Dünya ekonomisi, 2013’te biraz daha toparlandı. Bu toparlanmada ABD’nin yeniden büyümeye başlaması etkili oldu. Japonya’nın genişlemeci politikaları, ülkeyi yıllardır süren durgunluktan çıkarmayı başardı. Avrupa’da ise yaygın ve dengeli bir toparlanmadan sözetmek henüz mümkün değil.
Çevre ülkelerde sorunlar devam etmekle birlikte merkez ülkelerde iyileşme işaretleri görülüyor. Gelişmiş ülkeler yavaşça güç kazanırken gelişmekte olan ülkelerde büyüme yavaşladı.
Son açıklanan üçüncü çeyrekteki yüzde 4.4 oranındaki büyüme oranı her ne kadar parlak olsa da cari açığın GSYH’ya oranının yüzde 7’ler civarında seyrediyor olması, finansman imkanlarının daralacağı bir küresel ortamda işimizi zorlaştırıyor. Ekim ayında sanayi üretimindeki gerileme büyümenin ivmesinin azaldığını ortaya koyuyor.
Bu koşullar altında 2014’e bir dizi belirsizlikle beraber giriyoruz. Üstüne üstlük belirsizlikler sadece ekonomide değil siyasette de mevcut. Önümüzdeki dönemde 3 seçim yaşayacağız. Bu seçimler ekonomik konuları maalesef ikinci plana itecek. Bu açıdan bakınca 2014’ün 2013’ten çok daha parlak olacağını düşünmüyorum. Ekonominin iniş ve çıkışlarından en çabuk etkilenen kesimin KOBİ’ler olduğu düşünüldüğünde daha temkinli olmamız gereken bir yıla girmek üzere olduğumuzu söylememiz yanlış olmayacaktır.
Dünyada yaşanacak tüm ekonomik belirsizlikler karşısında izleyeceğimiz yol haritalarını doğru belirlemeyi öğrenerek dünya ekonomisinin en güvenilir merkezi olma yolunda ilerleyebiliriz. Mali disiplinden taviz vermeyerek, KOBİ sorunlarına eğilerek, bölgesel ekonomik büyüme stratejileri geliştirerek, ihracat ve ithalat pazarlarımızı çeşitlendirerek, karşımıza çıkacak dış kaynaklı sorunların ülke ekonomisinin ve büyüme rakamlarının üzerindeki etkisini dengelememiz mümkün olacaktır.

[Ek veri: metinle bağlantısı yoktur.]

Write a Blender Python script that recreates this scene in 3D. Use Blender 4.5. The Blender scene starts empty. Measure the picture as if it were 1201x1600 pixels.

Üretim maliyetlerinin düşürülmesi şart olmakla birlikte, cari açığı kapatmak için bu da yeterli değil. Her şeyden önce, 2014 yılında günümüzün tüketici profiline uygun bir mal sepeti ile uluslararası pazarlara çıkmamız gerekiyor. Günümüzde tüketiciler teknolojinin yoğun kullanıldığı ürünlere rağbet gösteriyor. Teknoloji girmeyen ürünleri ne kadar ucuz üretirseniz üretin, pazar başarısı elde edilemiyor.